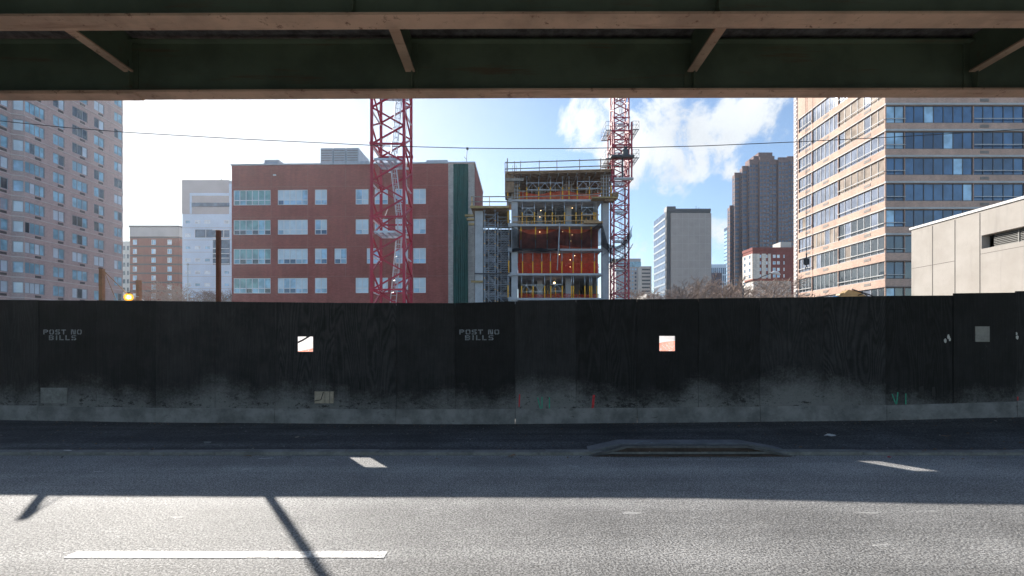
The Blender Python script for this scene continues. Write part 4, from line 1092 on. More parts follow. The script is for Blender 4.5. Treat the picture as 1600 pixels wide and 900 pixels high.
for z in zk:
    zz = z+.58
    mbw.obox(O1, UY, NR, 0, y_end-yc1+.05, .003, .07, zz, zz+.13, 1); mbw.obox(O2, UY, NR, 0, yc0-50, .003, .07, zz, zz+.13, 1); mbw.obox((XA, yc0), UC, NC, 0, LC, .003, .07, zz, zz+.13, 1)
mbw.build('wall', ['brick_pinkish', 'trim_pale'], LT, recalc=False)
gl = ('glass_cyan', 'glass_cyan', 'glass_cyan', 'glass_blind', 'glass_blind', 'glass_cyan', 'glass_dark')
vis = [o for o in opsL if o[3] < 47]
windows(LT, O1, UY, NR, opsL, 85, key=lambda o: abs(o[3]-27), frame='frame_grey', glasses=gl, fw=.09)
windows(LT, O2, UY, NR, [o for o in opsA if o[0] > 8], 20, frame='frame_grey', glasses=gl, fw=.09)
mb = MB()
for o in opsA:
    if o[0] < 8: window(None, O2, UY, NR, o[:4], 2, frame='frame_grey', glasses=gl, fw=.09, mb=mb)
mb.build('window_rows', ['frame_grey']+list(gl), LT, recalc=False)['kind'] = 'stuff'
windows(LT, (XA, yc0), UC, NC, opsC, 20, frame='frame_grey', glasses=('glass_blind', 'glass_paleblue'), fw=.08)
mb = MB(); cnt = 0; allg = [(O1, c[0], c[1], z) for z in zk for c in cols[:4]]+[(O2, opsA[0][0], opsA[0][1], z) for z in zk]
allg.sort(key=lambda g: abs(g[3]-27))
for (Oq, a, b, z) in allg[:75]:
    g = MB(); m_ = (a+b)/2+(.15*(b-a)); g.obox(Oq, UY, NR, m_-.42, m_+.42, .002, .03, z-1.62-.50, z-1.62-.16)
    for q in range(3): g.obox(Oq, UY, NR, m_-.42, m_+.42, .031, .045, z-2.08+q*.11, z-2.04+q*.11)
    g.build('air_conditioner_grille', 'grille_dark', LT)

# ------------------------------------------------------------------ right apartment block
DR = 51.0; XR = PX(1383, DR); ZR = lambda y: PZ(y, DR)
RT = thing('apartment_block', 'orange brick apartment block with ribbon windows and white ledges at the right', 'building', (XR+12, 60, 0))
yf_ = XR*F/(1246-800); fR = 40.6/F*DR; LF = yf_-DR
zl = [ZR(164)-fR*k for k in range(-2, 9)]    # white ledge undersides
Wf = 26.0; HR = zl[0]+6
mbw = MB(); uf = lambda px: PX(px, DR)-XR
fb = [(uf(1384.5),uf(1413.5),2,1),(uf(1414),uf(1521),7,0),(uf(1521.5),uf(1601),5,1),(uf(1601.5),uf(1700),6,0)]
oF = [(a, b, z-2.02, z-.06, n, rl) for z in zl for (a, b, n, rl) in fb]
facade(mbw, (XR, DR), UX, NF, Wf, 0, HR, [(o[0]+.01, o[1]-.01, o[2], o[3]) for o in oF], .22)
uy = lambda px: XR*F/(px-800)-DR
sb = [(uy(1382.0),uy(1309.5),7,1),(uy(1309.0),uy(1268.5),6,0),(uy(1268),uy(1245.2),4,1)]
oS = [(a, b, z-2.02, z-.06, n, rl) for z in zl for (a, b, n, rl) in sb]
oS = [(max(.08, o[0]), min(LF-.25, o[1]), *o[2:]) for o in oS]
facade(mbw, (XR, DR), UY, NL, LF, 0, HR, [(o[0]+.01, o[1]-.01, o[2], o[3]) for o in oS], .22)
mbw.quad((XR,yf_,0), (XR+Wf,yf_,0), (XR+Wf,yf_,HR), (XR,yf_,HR)); mbw.quad((XR+Wf,DR,0), (XR+Wf,yf_,0), (XR+Wf,yf_,HR), (XR+Wf,DR,HR)); mbw.quad((XR,DR,HR), (XR+Wf,DR,HR), (XR+Wf,yf_,HR), (XR,yf_,HR))
mbw.build('wall', ['brick_orange'], RT, recalc=False)
for k, z in enumerate(zl):
    mb = MB(); hgt = .20 if z > 12 else .05
    mb.obox((XR, DR), UX, NF, -.06, Wf, .003, .12, z-.03, z-.03+hgt); mb.obox((XR, DR), UY, NL, .0, LF, .003, .06, z-.03, z-.03+hgt*.5); mb.build('ledge', 'ledge_white' if z > 12 else 'frame_bronze', RT)
gF = ('glass_blue', 'glass_navy', 'glass_blue', 'glass_paleblue')
gS = ('glass_silver', 'glass_silver', 'glass_silver', 'glass_silver', 'glass_silver', 'glass_curtain'); gS2 = ('glass_dark', 'glass_curtain', 'glass_dark', 'glass_silver')
for o in oF: 
    low = o[3] < 14
    window(RT, (XR, DR), UX, NF, o[:4], o[4], (.0001,) if False else (), 'frame_bronze', gF if not low else ('glass_dark', 'glass_paleblue', 'glass_navy', 'glass_dark'), .09, .16)
for o in oS:
    low = o[3] < 17.5 and o[0] < 9 or o[3] < 11
    window(RT, (XR, DR), UY, NL, o[:4], o[4], (), 'frame_bronze' if not low else 'frame_grey', gS2 if low else gS, .08, .16)
for lst, O_, U_, N_ in ((oF, (XR,DR), UX, NF), (oS, (XR,DR), UY, NL)):
    for o in lst:
        if not o[5] or o[0] > 15 and lst is oF: continue
        mb = MB(); mb.obox(O_, U_, N_, o[0], o[1], .06, .12, o[2]+.42, o[2]+.50)
        n = 3
        for q in range(n+1): u = o[0]+.04+(o[1]-o[0]-.12)*q/n; mb.obox(O_, U_, N_, u, u+.05, -.05, .06, o[2]+.43, o[2]+.49)
        mb.build('balcony_rail', 'ledge_white', RT)
for z in zl:
    for (O_, U_, N_, u) in (((XR,DR), UX, NF, uf(1538)), ((XR,DR), UY, NL, uy(1355)), ((XR,DR), UY, NL, uy(1290)), ((XR,DR), UY, NL, uy(1262))):
        g = MB(); g.obox(O_, U_, N_, u-.5, u+.5, .002, .02, z-2.55, z-2.22)
        for q in range(3): g.obox(O_, U_, N_, u-.5, u+.5, .021, .035, z-2.52+q*.1, z-2.48+q*.1)
        g.build('air_conditioner_grille', 'grille_grey', RT)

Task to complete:
Leave out the pictures and reproduce the rest of the listing exactly.

The response:
The Blender Python script for this scene continues. Write part 4, from line 1092 on. More parts follow. The script is for Blender 4.5. Treat the picture as 1600 pixels wide and 900 pixels high.
for z in zk:
    zz = z+.58
    mbw.obox(O1, UY, NR, 0, y_end-yc1+.05, .003, .07, zz, zz+.13, 1); mbw.obox(O2, UY, NR, 0, yc0-50, .003, .07, zz, zz+.13, 1); mbw.obox((XA, yc0), UC, NC, 0, LC, .003, .07, zz, zz+.13, 1)
mbw.build('wall', ['brick_pinkish', 'trim_pale'], LT, recalc=False)
gl = ('glass_cyan', 'glass_cyan', 'glass_cyan', 'glass_blind', 'glass_blind', 'glass_cyan', 'glass_dark')
vis = [o for o in opsL if o[3] < 47]
windows(LT, O1, UY, NR, opsL, 85, key=lambda o: abs(o[3]-27), frame='frame_grey', glasses=gl, fw=.09)
windows(LT, O2, UY, NR, [o for o in opsA if o[0] > 8], 20, frame='frame_grey', glasses=gl, fw=.09)
mb = MB()
for o in opsA:
    if o[0] < 8: window(None, O2, UY, NR, o[:4], 2, frame='frame_grey', glasses=gl, fw=.09, mb=mb)
mb.build('window_rows', ['frame_grey']+list(gl), LT, recalc=False)['kind'] = 'stuff'
windows(LT, (XA, yc0), UC, NC, opsC, 20, frame='frame_grey', glasses=('glass_blind', 'glass_paleblue'), fw=.08)
mb = MB(); cnt = 0; allg = [(O1, c[0], c[1], z) for z in zk for c in cols[:4]]+[(O2, opsA[0][0], opsA[0][1], z) for z in zk]
allg.sort(key=lambda g: abs(g[3]-27))
for (Oq, a, b, z) in allg[:75]:
    g = MB(); m_ = (a+b)/2+(.15*(b-a)); g.obox(Oq, UY, NR, m_-.42, m_+.42, .002, .03, z-1.62-.50, z-1.62-.16)
    for q in range(3): g.obox(Oq, UY, NR, m_-.42, m_+.42, .031, .045, z-2.08+q*.11, z-2.04+q*.11)
    g.build('air_conditioner_grille', 'grille_dark', LT)

# ------------------------------------------------------------------ right apartment block
DR = 51.0; XR = PX(1383, DR); ZR = lambda y: PZ(y, DR)
RT = thing('apartment_block', 'orange brick apartment block with ribbon windows and white ledges at the right', 'building', (XR+12, 60, 0))
yf_ = XR*F/(1246-800); fR = 40.6/F*DR; LF = yf_-DR
zl = [ZR(164)-fR*k for k in range(-2, 9)]    # white ledge undersides
Wf = 26.0; HR = zl[0]+6
mbw = MB(); uf = lambda px: PX(px, DR)-XR
fb = [(uf(1384.5),uf(1413.5),2,1),(uf(1414),uf(1521),7,0),(uf(1521.5),uf(1601),5,1),(uf(1601.5),uf(1700),6,0)]
oF = [(a, b, z-2.02, z-.06, n, rl) for z in zl for (a, b, n, rl) in fb]
facade(mbw, (XR, DR), UX, NF, Wf, 0, HR, [(o[0]+.01, o[1]-.01, o[2], o[3]) for o in oF], .22)
uy = lambda px: XR*F/(px-800)-DR
sb = [(uy(1382.0),uy(1309.5),7,1),(uy(1309.0),uy(1268.5),6,0),(uy(1268),uy(1245.2),4,1)]
oS = [(a, b, z-2.02, z-.06, n, rl) for z in zl for (a, b, n, rl) in sb]
oS = [(max(.08, o[0]), min(LF-.25, o[1]), *o[2:]) for o in oS]
facade(mbw, (XR, DR), UY, NL, LF, 0, HR, [(o[0]+.01, o[1]-.01, o[2], o[3]) for o in oS], .22)
mbw.quad((XR,yf_,0), (XR+Wf,yf_,0), (XR+Wf,yf_,HR), (XR,yf_,HR)); mbw.quad((XR+Wf,DR,0), (XR+Wf,yf_,0), (XR+Wf,yf_,HR), (XR+Wf,DR,HR)); mbw.quad((XR,DR,HR), (XR+Wf,DR,HR), (XR+Wf,yf_,HR), (XR,yf_,HR))
mbw.build('wall', ['brick_orange'], RT, recalc=False)
for k, z in enumerate(zl):
    mb = MB(); hgt = .20 if z > 12 else .05
    mb.obox((XR, DR), UX, NF, -.06, Wf, .003, .12, z-.03, z-.03+hgt); mb.obox((XR, DR), UY, NL, .0, LF, .003, .06, z-.03, z-.03+hgt*.5); mb.build('ledge', 'ledge_white' if z > 12 else 'frame_bronze', RT)
gF = ('glass_blue', 'glass_navy', 'glass_blue', 'glass_paleblue')
gS = ('glass_silver', 'glass_silver', 'glass_silver', 'glass_silver', 'glass_silver', 'glass_curtain'); gS2 = ('glass_dark', 'glass_curtain', 'glass_dark', 'glass_silver')
for o in oF: 
    low = o[3] < 14
    window(RT, (XR, DR), UX, NF, o[:4], o[4], (.0001,) if False else (), 'frame_bronze', gF if not low else ('glass_dark', 'glass_paleblue', 'glass_navy', 'glass_dark'), .09, .16)
for o in oS:
    low = o[3] < 17.5 and o[0] < 9 or o[3] < 11
    window(RT, (XR, DR), UY, NL, o[:4], o[4], (), 'frame_bronze' if not low else 'frame_grey', gS2 if low else gS, .08, .16)
for lst, O_, U_, N_ in ((oF, (XR,DR), UX, NF), (oS, (XR,DR), UY, NL)):
    for o in lst:
        if not o[5] or o[0] > 15 and lst is oF: continue
        mb = MB(); mb.obox(O_, U_, N_, o[0], o[1], .06, .12, o[2]+.42, o[2]+.50)
        n = 3
        for q in range(n+1): u = o[0]+.04+(o[1]-o[0]-.12)*q/n; mb.obox(O_, U_, N_, u, u+.05, -.05, .06, o[2]+.43, o[2]+.49)
        mb.build('balcony_rail', 'ledge_white', RT)
for z in zl:
    for (O_, U_, N_, u) in (((XR,DR), UX, NF, uf(1538)), ((XR,DR), UY, NL, uy(1355)), ((XR,DR), UY, NL, uy(1290)), ((XR,DR), UY, NL, uy(1262))):
        g = MB(); g.obox(O_, U_, N_, u-.5, u+.5, .002, .02, z-2.55, z-2.22)
        for q in range(3): g.obox(O_, U_, N_, u-.5, u+.5, .021, .035, z-2.52+q*.1, z-2.48+q*.1)
        g.build('air_conditioner_grille', 'grille_grey', RT)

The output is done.